Yukio Mishima - 'Confessions of a Mask'

This has a remarkable cover:

Confessions of a Mask front cover

There is no way I'd have bought it if it hadn't been by Yukio Mishima and 30p. Talk about over-literal ham fisted imagery. The date? 1972, 1977 or 1985, are the publication and reprint years, take your pick. I'm going to guess 1985. If the front weren't bad enough, check out the back:

Confesstions of a Mask back cover

Now, whilst it would admittedly be tricky to write blurb about Mishima without mentioning the impressive suicide, here it's too prominent, surely? People don't read him because of the way he died, do they? And yet, having read it, the cover has begun to seem fitting. The man hanging there impassive to the swords, maybe even asleep. It isn't quite true that the book 'takes us deep into the fascinating and terrible world of the sado-masochistic homosexual': there is no sex of that nature here, nor much of any other nature. Nor is there very much focus on homosexuality, beyond a brief infatuation for Omi, an alpha male at school, and references to the narrator's 'bad habit' (frequent masturbation). Increasingly as the book continues, it becomes the elephant in the room as he tries to convince himself that he loves Sonoko - indeed, he does seem to love her, just not in a sexual way.
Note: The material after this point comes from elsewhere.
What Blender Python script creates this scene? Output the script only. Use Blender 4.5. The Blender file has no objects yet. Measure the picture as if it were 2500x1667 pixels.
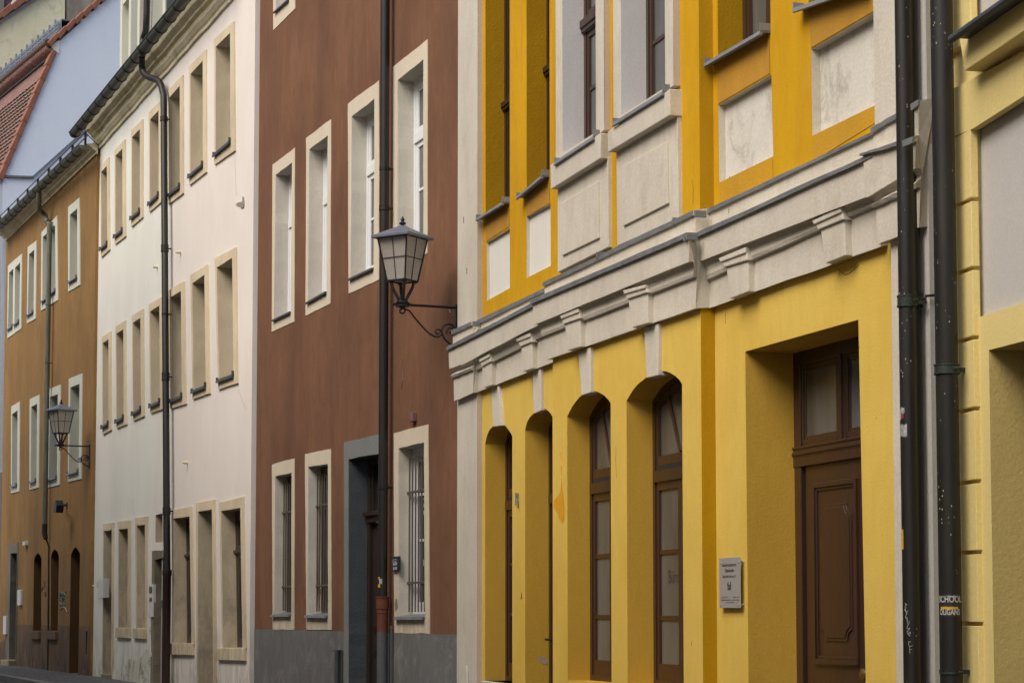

As I travelled toward N Village, along with every jolt of the train came the torment of a childish and pathetic obsession: I was determined that I would not leave without kissing Sonoko. My determination, however, was different from that feeling filled with pride which comes when a person struggles to achieve his desire in spite of timidity: I felt as though I were going thieving. I felt like a fainthearted apprentice in crime who was being coerced into becoming a thief by the leader of his gang. My conscience was pricked by the happiness of being loved. Or perhaps I was craving some still more decisive unhappiness. (p. 157)
This self-analysis is quite typical in its dryness and perspicacity, and is reminiscent of Proust (who gets name-checked, being described as a sodomite, as though this were his chief point of interest) in the way it shifts around: it is only certain that there is a strong emotion, and what the emotion is is open to endless interpretation.

The story is set before, during and after the Second World War, and in it the narrator can see a glorious death solving all sorts of awkward problems. From Mishima, this comes as no surprise at all, one only has to think of Isao from Runaway Horses. The character from The Sea of Fertility the narrator most resembles, though, is Toru from The Decay of the Angel. At least in the early stages of the book, he openly uses people and manipulates them, he is totally alone and he likes it that way. When the prospect of an early death fades, he mellows, becoming far more likeable. This I did find unexpected, but it was completely believable. The intensity of youth dissipates and death no longer seems glorious: he manages a kind of friendship with Sonoko, and as the book ends he finds himself attracted to some muscular young men with no shirts on at a table outside a dancing club. A happy ending, no less.

1 comment:

Mario said...

do yah have an inkling as to where i could find a copy of this book with this cover on it?